(WRITTEN REQUEST): Print exactly the lines from the first one down to the line containing "ROLL = rad(0.87)", both ends included, with no pictures and nothing else.
--
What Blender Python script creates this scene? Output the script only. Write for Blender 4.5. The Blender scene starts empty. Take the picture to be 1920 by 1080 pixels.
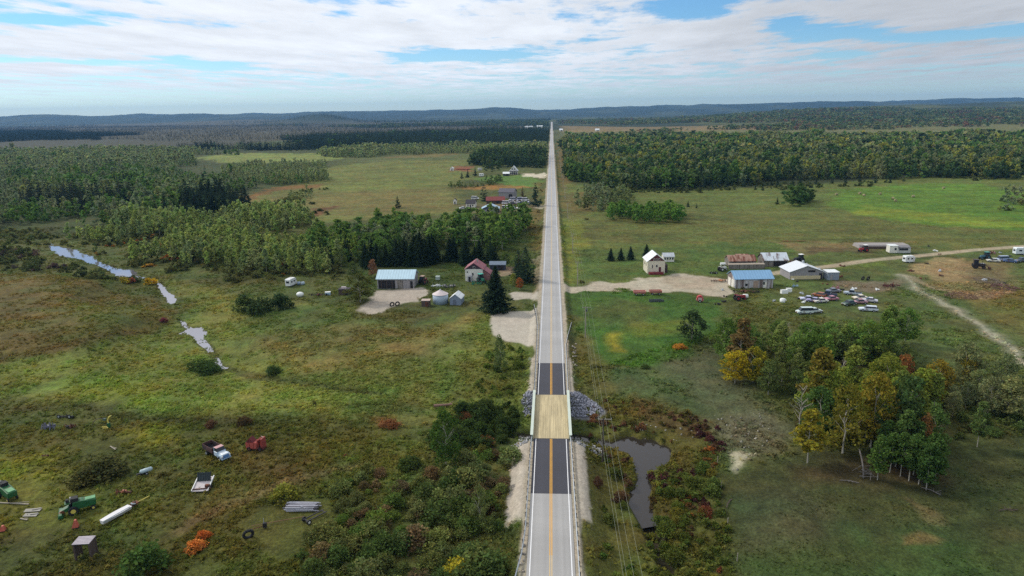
import bpy, math, random, time
T0 = time.time()
def lap(n): print('LAP %s %.1f' % (n, time.time()-T0))
import numpy as np
from mathutils import Matrix, Vector
random.seed(7); RNG = np.random.default_rng(11)
scene = bpy.context.scene
COL = scene.collection
rad = math.radians
CAMH = 68.0
FPX = 1280.0
ROLL = rad(0.87)

# ------------------------------------------------------------------ camera
def basis(yaw, pitch):
    f = np.array([-math.sin(yaw)*math.cos(pitch), math.cos(yaw)*math.cos(pitch), -math.sin(pitch)])
    r0 = np.array([math.cos(yaw), math.sin(yaw), 0.0]); u0 = np.cross(r0, f)
    r = r0*math.cos(ROLL)-u0*math.sin(ROLL); u = u0*math.cos(ROLL)+r0*math.sin(ROLL)
    return f, r, u
def vp(yaw, pitch):
    f, r, u = basis(yaw, pitch); d = np.array([0, 1, 0])
    return 960+FPX*(d@r)/(d@f), 540-FPX*(d@u)/(d@f)
yaw, pitch = 0.058, 0.254
for _ in range(40):
    x, y = vp(yaw, pitch)
    yaw += (1034.5-x)/FPX*0.9; pitch += (540-208.5-(540-y))/FPX*0.9
FW, RT, UP = basis(yaw, pitch)
CAMP = np.array([0.15, 0.0, CAMH])
cam = bpy.data.cameras.new('camera'); camo = bpy.data.objects.new('camera', cam); COL.objects.link(camo)
camo.matrix_world = Matrix(((RT[0], UP[0], -FW[0], CAMP[0]), (RT[1], UP[1], -FW[1], CAMP[1]), (RT[2], UP[2], -FW[2], CAMP[2]), (0, 0, 0, 1)))
cam.sensor_width = 36; cam.lens = FPX/1920*36; cam.clip_start = 1; cam.clip_end = 60000
scene.camera = camo

def ray(px, py):
    px = np.asarray(px, float); py = np.asarray(py, float)
    a = (px-960)/FPX; b = -(py-540)/FPX
    return FW+np.multiply.outer(a, RT)+np.multiply.outer(b, UP)
def project(x, y, z):
    d = np.stack([x-CAMP[0], y-CAMP[1], z-CAMP[2]], -1)
    c = d@FW
    return 960+FPX*(d@RT)/c, 540-FPX*(d@UP)/c, c
def unproj(px, py, z):
    d = ray(px, py); t = (z-CAMP[2])/d[..., 2]
    return CAMP[0]+d[..., 0]*t, CAMP[1]+d[..., 1]*t

# ------------------------------------------------------------------ noise
def _h(ix, iy, s):
    n = (ix.astype(np.int64)*374761393+iy.astype(np.int64)*668265263+s*144665771) & 0x7fffffff
    n = ((n ^ (n >> 13))*1274126177) & 0x7fffffff
    return ((n ^ (n >> 16)) & 0xffffff)/float(0xffffff)
def vnoise(x, y, s=0):
    xi = np.floor(x); yi = np.floor(y); fx = x-xi; fy = y-yi
    fx = fx*fx*(3-2*fx); fy = fy*fy*(3-2*fy)
    a = _h(xi, yi, s); b = _h(xi+1, yi, s); c = _h(xi, yi+1, s); d = _h(xi+1, yi+1, s)
    return (a+(b-a)*fx)*(1-fy)+(c+(d-c)*fx)*fy
def fbm(x, y, s=0, o=4):
    t = 0; a = 0.5; n = 0
    for i in range(o):
        t = t+a*vnoise(x, y, s+i*17); n += a; a *= .55; x = x*2.03+13.1; y = y*2.03+7.7
    return t/n
def sstep(a, b, x):
    t = np.clip((x-a)/(b-a), 0, 1); return t*t*(3-2*t)
def seg_dist(X, Y, pts):
    D = np.full(np.shape(X), 1e9)
    for (x0, y0), (x1, y1) in zip(pts[:-1], pts[1:]):
        vx, vy = x1-x0, y1-y0; L = vx*vx+vy*vy+1e-9
        t = np.clip(((X-x0)*vx+(Y-y0)*vy)/L, 0, 1)
        D = np.minimum(D, np.hypot(X-x0-t*vx, Y-y0-t*vy))
    return D
def inside(X, Y, poly):
    r = np.zeros(np.shape(X), bool); n = len(poly)
    for i in range(n):
        x0, y0 = poly[i]; x1, y1 = poly[(i+1) % n]
        if y0 == y1: continue
        c = ((y0 > Y) != (y1 > Y)) & (X < (x1-x0)*(Y-y0)/(y1-y0)+x0)
        r ^= c
    return r
def polymask(X, Y, poly, f):
    out = np.zeros(np.shape(X)); p = np.asarray(poly)
    sel = (X > p[:, 0].min()-f) & (X < p[:, 0].max()+f) & (Y > p[:, 1].min()-f) & (Y < p[:, 1].max()+f)
    if not sel.any(): return out
    x = X[sel]; y = Y[sel]
    d = seg_dist(x, y, list(poly)+[poly[0]])
    s = np.where(inside(x, y, poly), d, -d)
    out[sel] = sstep(-f, f, s)
    return out

# ------------------------------------------------------------------ terrain
def wpoly(px, z=-1.0):
    a = np.asarray(px, float); x, y = unproj(a[:, 0], a[:, 1], z); return list(zip(x, y))
WATER_R = -4.6; WATER_L = -3.4
W_RIGHT = [(1128, 838), (1150, 823), (1180, 819), (1225, 824), (1256, 838), (1266, 852), (1255, 865), (1228, 878), (1217, 895), (1219, 915), (1214, 935), (1219, 955), (1217, 978), (1208, 985), (1194, 962), (1178, 942), (1181, 925), (1200, 913), (1207, 898), (1202, 875), (1189, 852), (1160, 843), (1140, 846)]
W_LEFT = [
    [(90, 446), (100, 460), (135, 466), (165, 477), (192, 493), (168, 496), (140, 485), (105, 475), (92, 462)],
    [(207, 511), (225, 503), (250, 505), (259, 517), (235, 519), (210, 519)],
    [(297, 534), (310, 539), (331, 555), (334, 569), (317, 571), (304, 558)],
    [(333, 624), (352, 614), (357, 604), (364, 612), (381, 614), (385, 634), (366, 638), (346, 627)],
    [(404, 672), (413, 668), (421, 690), (410, 696)]]
WR = wpoly(W_RIGHT, WATER_R)
WL = [wpoly(p, WATER_L) for p in W_LEFT]
BR0, BR1 = float(unproj(1037, 822, 0)[1]), float(unproj(1037, 741, 0)[1])
CREEK = wpoly([(1260, 1075), (1218, 985), (1195, 945), (1212, 900), (1195, 850), (1130, 832)], WATER_R)
by = (BR0+BR1)/2-2
CREEK += [(6, by), (-8, by)]
CREEK2 = [(-8, by)]+wpoly([(905, 800), (830, 765), (760, 748), (600, 722), (480, 705), (412, 685), (395, 655), (362, 625), (335, 595), (318, 555), (290, 525), (230, 512), (160, 482), (95, 455), (20, 430)], -3)
STREAM = wpoly([(412, 685), (395, 655), (362, 625), (335, 595), (318, 555), (290, 525), (230, 512), (160, 482)], -3)
KNOLL = wpoly([(-250, 510), (0, 514), (180, 528), (290, 552), (322, 600), (290, 622), (200, 640), (100, 665), (-40, 690), (-300, 690)], -1)
def H(X, Y):
    X = np.asarray(X, float); Y = np.asarray(Y, float)
    g = -1.3+1.4*(fbm(X/90, Y/90, 3, 3)-.5)+.35*(fbm(X/14, Y/14, 5, 3)-.5)
    near = Y < 900
    if near.any():
        d = np.where(near, np.minimum(seg_dist(X, Y, CREEK), 1e9), 1e9)
        d2 = np.where(near, seg_dist(X, Y, CREEK2), 1e9)
        g = g-2.6*np.exp(-(d/17)**2)*(d < 80)-1.7*np.exp(-(d2/15)**2)*(d2 < 80)*(1-np.exp(-(d/17)**2))
        ch = 1-sstep(.8, 2.6, d)
        g = np.where(Y < BR1+20, g+(np.where(np.abs(X) < 20, -5.4, WATER_R+.3)-g)*ch, g)
        g = g-0.5*(1-sstep(.6, 3, d2))
        k = polymask(X, Y, KNOLL, 20)
        g = g+3.4*k
    # embankment of the road, open under the bridge
    ax = np.abs(X-.0)
    drop = np.maximum(-.06-g, .3)
    e = 1-sstep(0, 1, (ax-5.2)/(drop*1.9))
    gap = sstep(BR0-2.0, BR0+4.5, Y)*(1-sstep(BR1-4.5, BR1+2.0, Y))
    g = g+(-.06-g)*e*(1-gap)
    # far country: gentle rise and ranges of hills
    far = sstep(2600, 5200, Y)
    az = np.degrees(np.arctan2(X, np.maximum(Y, 1)))
    hl = 70+50*(fbm(X/2600+3.3, Y/2600, 21, 3)-.25)*1.6+120*(fbm(X/900, Y/1500, 23, 4)-.5)+24*sstep(12, 30, az)+10*np.exp(-((az+7)/5)**2)+13*np.exp(-((az-13)/5)**2)
    hills = sstep(8200, 11600, Y+np.abs(X)*.12)*np.clip(hl, 10, 260)*1.02
    mid = 70*np.exp(-((az+18.4)/2.6)**2)*np.exp(-((Y-6300)/900)**2)+30*np.exp(-((az+24)/5)**2)*np.exp(-((Y-7300)/900)**2)
    rr = 62*sstep(9, 24, az)*np.exp(-((Y-5200)/1500)**2)*(.6+.8*fbm(X/900, Y/900, 31, 3))+14*sstep(4, 16, az)*sstep(2200, 3600, Y)
    keep = sstep(6, 60, ax)
    g = g+(hills+mid+rr+far*6*(fbm(X/700, Y/700, 41, 3)-.5)*2)*np.where(Y > 4650, 1, keep)
    g = np.where(Y > 4700, g-2*sstep(4700, 5200, Y)*(1-sstep(5200, 6000, Y)), g)
    # basins of the open water, with ragged rims; a thin stream between the pools
    shp = g.shape; g = g.ravel(); X = X.ravel(); Y = Y.ravel()
    for p, wl, f in [(WR, WATER_R, 1.2)]+[(q, WATER_L, 1.6) for q in WL]:
        q = np.asarray(p); cx, cy = q.mean(0); rr_ = np.hypot(q[:, 0]-cx, q[:, 1]-cy).max(); k = np.hypot(X-cx, Y-cy) < rr_+18
        if not k.any(): continue
        x = X[k]; y = Y[k]; h = g[k]; jx = x+3.6*(fbm(x/4.5, y/4.5, 51, 3)-.5); jy = y+(6 if wl == WATER_R else 7)*(fbm(x/4.5, y/6, 53, 3)-.5)
        m = polymask(jx, jy, p, f)
        if wl == WATER_L:   # shelve the bank so the rim of the pond never hides it
            w = 1-sstep(rr_, rr_+14, np.hypot(x-cx, y-cy)); h = np.where(m < .5, h+(np.minimum(h, wl+.25)-h)*w, h)
        g[k] = h+(np.minimum(h, wl-.7*(m*2-1)*(1.0 if wl == WATER_R else 1.2)+(.22 if wl == WATER_R else .40))-h)*(m > .02)
    k = (X < -40) & (Y > 165) & (Y < 420) & (X > -260)
    if k.any():
        x = X[k]; y = Y[k]; d2 = seg_dist(x, y, STREAM); st = (1-sstep(.3, 1.3, d2+1.8*(fbm(x/5, y/5, 59, 2)-.5)))*(fbm(x/13, y/13, 58, 2) > .5)
        g[k] = g[k]+(np.minimum(g[k], WATER_L-.35)-g[k])*st
    g = g.reshape(shp)
    return g
def G(px, py, it=5):
    z = np.full(np.shape(np.asarray(px, float)), -1.0)
    for _ in range(it):
        x, y = unproj(px, py, z); z = H(x, y)
    return x, y, z
def GP(pts):
    a = np.asarray(pts, float); x, y, z = G(a[:, 0], a[:, 1]); return list(zip(x, y))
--
(THE SOLUTION):
What Blender Python script creates this scene? Output the script only. Write for Blender 4.5. The Blender scene starts empty. Take the picture to be 1920 by 1080 pixels.
import bpy, math, random, time
T0 = time.time()
def lap(n): print('LAP %s %.1f' % (n, time.time()-T0))
import numpy as np
from mathutils import Matrix, Vector
random.seed(7); RNG = np.random.default_rng(11)
scene = bpy.context.scene
COL = scene.collection
rad = math.radians
CAMH = 68.0
FPX = 1280.0
ROLL = rad(0.87)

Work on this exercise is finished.